A discussion topic that Prof. Anne proposed concerns the structure of the book as a whole and where does Naess locate himself. One student said that in the beginning pages, Naess describes his life, where he lived, and where he hunted. The idea of satisfying vital needs was brought up suggesting that we only need to satisfy our vital needs and there is no need to go further. In response to that, one student said, don't we all like living with more than our vital needs met! This is true of most people, which perhaps does not agree with Naess's ideas all the way.

The next discussion topic that was proposed was the places in the new world. We discussed how Naess started with his real experiences in the real world. He started with a personal movement of self, to principles of a larger movement.

Again, the idea that Naess is only sharing his personal opinion came up again. One student said that we don't have to abide by what Naess is saying, he is simply sharing his opinion about the life he lived, and that does not necessarily mean that we have to live our lives that way he lived his.

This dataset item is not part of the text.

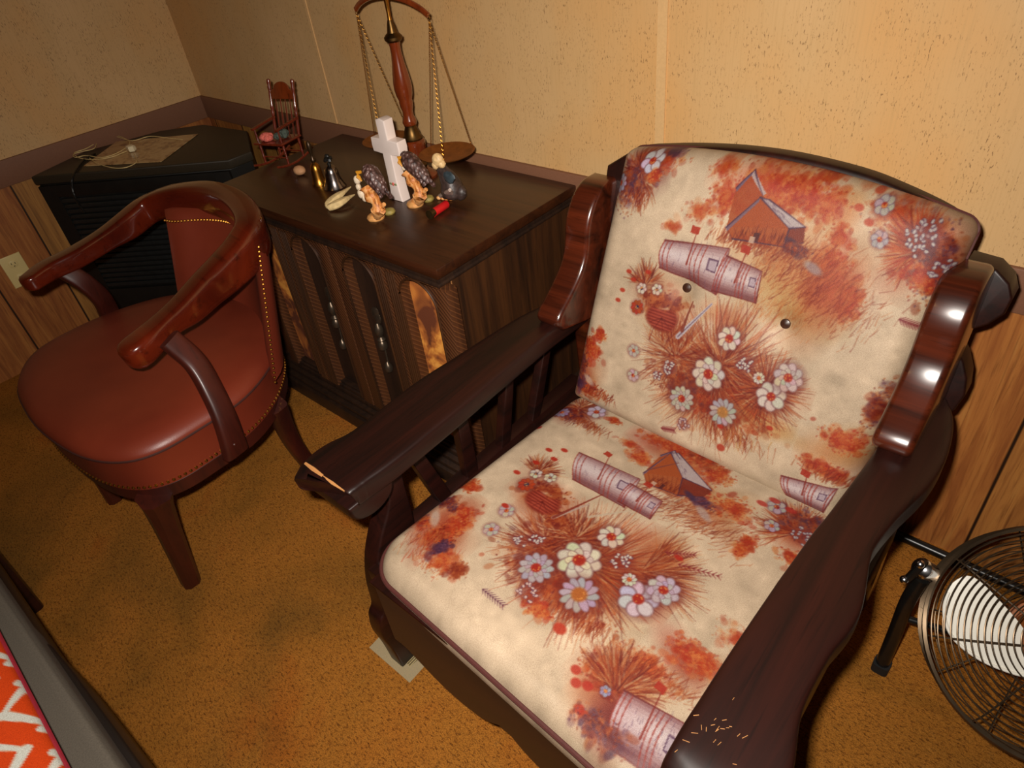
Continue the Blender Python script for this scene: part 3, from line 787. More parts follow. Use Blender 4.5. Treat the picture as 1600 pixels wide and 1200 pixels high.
F.foliage(*(0.2726, 0.562), .080, .024, 130); F.foliage(*(0.3789, 0.5496), .035, .028, 70); F.foliage(*(0.3677, 0.4882), .04, .035, 80, F.OR + F.BR); F.foliage(*(0.4441, 0.4904), .04, .03, 90); F.foliage(*(0.4979, 0.4343), .016, .03, 60)
F.foliage(*(0.2039, 0.5172), .03, .012, 30, al=.3); F.foliage(*(0.3927, 0.4683), .03, .012, 40, F.PU, .5); F.grass(*(0.4112, 0.4261), .11, .05, 380, 1.0, al=.38); F.grass(*(0.3261, 0.4143), .08, .03, 140, 1.0, al=.42)
F.blob(*(0.4092, 0.4469), .02, .008, (196, 176, 166), .7, .6, -.5)
F.foliage(*(0.2419, 0.4958), .03, .02, 50, F.OR); F.foliage(*(0.3383, 0.5723), .04, .03, 90, F.OR + F.BR)
F.house([(0.2715, 0.4636), (0.2806, 0.5449), (0.3349, 0.4995), (0.2922, 0.5542), (0.3937, 0.505), (0.2922, 0.444), (0.3517, 0.455), (0.3891, 0.4812), (0.2825, 0.5557), (0.269, 0.5265), (0.3037, 0.5404)])
F.stroke(*(0.2733, 0.476), *(0.3075, 0.5299), .0022, (150, 90, 80), .8)
F.burst(*(0.3189, 0.2267), .150, 460, cols=F.BR + F.OR[:2], al=.36); F.burst(*(0.2398, 0.212), .10, 240, cols=F.BR, al=.4); F.burst(*(0.3947, 0.2739), .11, 260, -.3, 1.6, F.BR, .34); F.burst(*(0.2734, 0.2578), .08, 180, cols=F.BR, al=.5)
F.foliage(*(0.3218, 0.1649), .11, .03, 130, F.BR + F.OR[:2], .34); F.foliage(*(0.2658, 0.1822), .09, .05, 120, F.BR + F.PU[:1], .32); F.grass(*(0.3591, 0.1511), .09, .02, 200, 4.9, F.BR, .5, .03); F.foliage(*(0.3096, 0.1163), .03, .014, 40, F.OR, .45)
F.foliage(*(0.1623, 0.3008), .045, .03, 80, F.BR, .45); F.burst(*(0.1144, 0.3367), .055, 120, .4, 3.0, al=.45); F.foliage(*(0.2155, 0.2749), .03, .02, 40, F.BR, .5)
F.basket(*(0.1709, 0.2874), .036)
F.barrel([(0.1779, 0.3664), (0.2948, 0.3691), (0.2764, 0.446), (0.1399, 0.4329)]); F.barrel([(0.2768, 0.3742), (0.3451, 0.3758), (0.3395, 0.4252), (0.2691, 0.4253)])
F.stroke(*(0.2111, 0.2712), *(0.241, 0.335), .004, (200, 170, 150), .9); F.stroke(*(0.2596, 0.3113), *(0.308, 0.3702), .003, (214, 190, 160), .8); F.stroke(*(0.2111, 0.2712), *(0.2449, 0.3683), .003, (150, 64, 46), .8)
F.flower(*(0.3043, 0.228), .037, 8, dbl=True, rot=.3); F.flower(*(0.2585, 0.171), .029, 11, (208, 192, 188), dbl=True); F.flower(*(0.3451, 0.1768), .031, 12, (206, 184, 184), cen=(196, 120, 60), cr=.42); F.flower(*(0.4209, 0.2303), .031, 7, (232, 218, 216), rot=.5)
F.flower(*(0.4418, 0.2692), .026, 8, (220, 200, 200), dbl=True); F.flower(*(0.3166, 0.3009), .023, 8, cr=.36); F.flower(*(0.3897, 0.2504), .012, 9, cr=.35)
F.cluster(*(0.3597, 0.2693), .022, 20); F.cluster(*(0.2801, 0.1263), .020, 16, (230, 196, 176)); F.cluster(*(0.2187, 0.2159), .016, 14); F.cluster(*(0.2002, 0.1931), .014, 10)
F.flower(*(0.1125, 0.3351), .012, 6, cen=(90, 60, 80)); F.flower(*(0.1414, 0.3433), .012, 6, cen=(90, 60, 80)); F.flower(*(0.1175, 0.302), .016, 9, (206, 104, 66), (70, 70, 96), (160, 70, 50)); F.flower(*(0.1336, 0.2305), .014, 6, (218, 200, 184), edge=(170, 120, 140)); F.flower(*(0.1424, 0.1816), .014, 6, (218, 200, 184), edge=(170, 120, 140))
for p in ((0.08, 0.3153), (0.0913, 0.3587), (0.113, 0.3878), (0.1123, 0.4202), (0.087, 0.4023), (0.4276, 0.3374), (0.1232, 0.2379)): F.blob(*p, .008, .005, (198, 66, 44), .85, .4)
F.blob(*(0.3591, 0.1121), .011, .009, (206, 84, 56), .9, .4); F.sprig(*(0.2188, 0.0851), .0, .05, 9, (120, 70, 84)); F.sprig(*(0.4344, 0.3265), .35, .07); F.sprig(*(0.4058, 0.3328), .6, .05)
F.foliage(*(0.0313, 0.2356), .026, .02, 60, F.OR); F.foliage(*(0.0285, 0.18), .035, .018, 80, F.PU + F.BR, .45); F.foliage(*(0.088, 0.1495), .022, .045, 110, F.OR); F.foliage(*(0.0821, 0.116), .03, .03, 90, F.BR + F.OR); F.foliage(*(0.0272, 0.118), .03, .02, 50, F.OR + F.PU[:1], .35)
F.grass(*(0.086, 0.0825), .06, .05, 200, 1.9, F.OR + F.BR, .36); F.foliage(*(0.1236, 0.0789), .04, .03, 70, F.OR, .3); F.foliage(*(0.1591, 0.0834), .02, .02, 40, F.BR, .35); F.blob(*(0.0419, 0.1362), .02, .009, (214, 194, 172), .7, .6, -.8); F.foliage(*(0.1012, 0.099), .012, .022, 30, F.PU, .5); F.foliage(*(0.0726, 0.1798), .012, .01, 20)
F.burst(*(0.0491, 0.5452), .06, 160, al=.5); F.foliage(*(0.0288, 0.5155), .06, .022, 100, F.PU + F.BR, .45); F.grass(*(0.1035, 0.5206), .05, .012, 80, 4.9, al=.5, L=.03); F.flower(*(0.0864, 0.5579), .020, 6, (228, 206, 208)); F.flower(*(0.0266, 0.5138), .016, 9, (186, 160, 176), dbl=True); F.blob(*(0.0184, 0.4482), .007, .006, (196, 60, 44), .8)
F.foliage(*(0.1341, 0.5578), .02, .012, 20, F.OR, .5)
F.burst(*(0.5516, 0.513), .075, 220, .8, 4.2, F.OR + F.BR, .42); F.foliage(*(0.5511, 0.5395), .04, .04, 90, F.PU + F.BR, .42); F.cluster(*(0.5627, 0.5132), .022, 20, (206, 190, 178)); F.flower(*(0.4996, 0.5447), .016, 6, (214, 196, 182), cen=(160, 50, 50), edge=(140, 104, 128)); F.flower(*(0.5122, 0.499), .013, 6, (214, 196, 182), edge=(140, 104, 128)); F.foliage(*(0.5701, 0.4597), .03, .018, 50, F.OR, .4)
for p in ((0.4762, 0.5356), (0.4902, 0.5566), (0.5218, 0.553)): F.blob(*p, .010, .006, (200, 70, 56), .75, .4)
F.foliage(*(0.5361, 0.2053), .045, .025, 100, F.OR, .4); F.foliage(*(0.4916, 0.1481), .05, .022, 80, F.OR, .3); F.foliage(*(0.4617, 0.1035), .05, .03, 110, F.BR + F.OR, .4); F.burst(*(0.4788, 0.0877), .08, 220, .5, 3.0, F.BR, .4); F.grass(*(0.5277, 0.142), .06, .02, 120, 1.2)
F.barrel([(0.5094, 0.0239), (0.599, 0.0367), (0.5871, 0.1187), (0.4873, 0.0987)])
for p in ((0.4447, 0.0702), (0.4295, 0.0632), (0.4553, 0.0378), (0.4653, 0.035), (0.4176, 0.078)): F.blob(*p, .008, .007, (200, 72, 50), .8, .4)
F.foliage(*(0.4907, 0.0347), .05, .02, 70, F.BR + F.PU, .4); F.foliage(*(0.567, 0.2711), .04, .03, 40, F.OR, .2); F.flower(*(0.4682, 0.0809), .008, 6, (190, 176, 190))

# ------------------------------------------------------------------ armchair
AX, AY = -.46, .62
arm = empty('armchair', (AX, AY, 0), 'dark wooden armchair with loose cushions printed with autumn flowers, a barn and a mailbox', 'armchair')
so, s_at, s_n, s_rim, s_up = cushion('seat_cushion', [(-.762, .328, .425), (-.155, .293, .425), (-.737, .965, .393), (-.143, .935, .393)], fs_, .100, 440, .035, .075, .012, arm, power=2.2)
tag(so, 'cream seat cushion with rust-coloured print')
m = MB(); tube(m, [p + s_n * .020 for p in s_rim], .0042, seg=8, closed=True); m.build('piping', M['piping'], so)
bo, b_at, b_n, b_rim, b_up = cushion('back_cushion', [(-.738, .884, .399), (-.150, .874, .372), (-.706, 1.053, .905), (-.116, 1.053, .883)], fb_, .115, 430, .045, .02, .012, arm, arch=.030,
    dimples=[(*(0.2022, 0.3093), .014, .016), (*(0.3899, 0.3046), .014, .016), (*(0.2995, 0.3061), .006, .035), (*(0.2046, 0.3014), .006, .04), (*(0.3917, 0.2995), .006, .04)], power=2.2)
tag(bo, 'cream back cushion with rust-coloured print and two brown buttons')
m = MB(); tube(m, [p for p in b_rim], .003, seg=6, closed=True); m.build('piping', M['piping'], bo)
for uv in ((0.2022, 0.3093), (0.3899, 0.3046)):
    m = MB(); lathe(m, [(.0, -.004), (.0085, -.003), (.0095, 0), (.008, .003), (.004, .0045), (0, .005)], b_at(*uv, .001), tuple(b_n), 20)
    m.build('button', M['button'], bo)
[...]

We also discussed the relationship between ecology and Buddhism and how detached and connected the two are. Professor Anne said that there is no permanent self. A student suggested that an observer can change the situation. Also, the idea that removing ourselves from the world is a fantasy was an interesting issue.

Finally, we went on to comparing Naess to the previous writers we talked about beginning of the semester. First, Bechdel vs. Naess vs. Shields, of the three, Shields is the one who is recycling ideas from other people. Bechdel vs. Naess, Bechdel was not big enough, or not abstract enough compared to Naess. Naess took it to the next level, to a larger and broader movement of principles. As for Solnit vs. Naess, both of them value place attachment.

From our class discussion, I think that we can treat Shields and Naess the same in the sense that we don't need to accept what they are saying as truth. We don't need to accept what Naess is saying about the steps we need to take to rescue the earth if those steps don't agree with our goals and ways of living. On a similar note, we don't need to accept what Shields is saying about ignoring the boundaries and copyrights. Shields just gave us his opinions and his ideas about the way he sees things, I don't need to reject what he said, but read it and consider it. We can read and get lost with the ideas that we are reading; those of Shields and/or Naess, it is okay to get lost, as Solnit wants us to, because in the end, the reward is when we find ourselves and learn. Both Bechdel and Naess shared their stories with the audience, how life was for them, and invited the reader into their minds and life experiences, perhaps, the reader can connect somehow with what they are reading.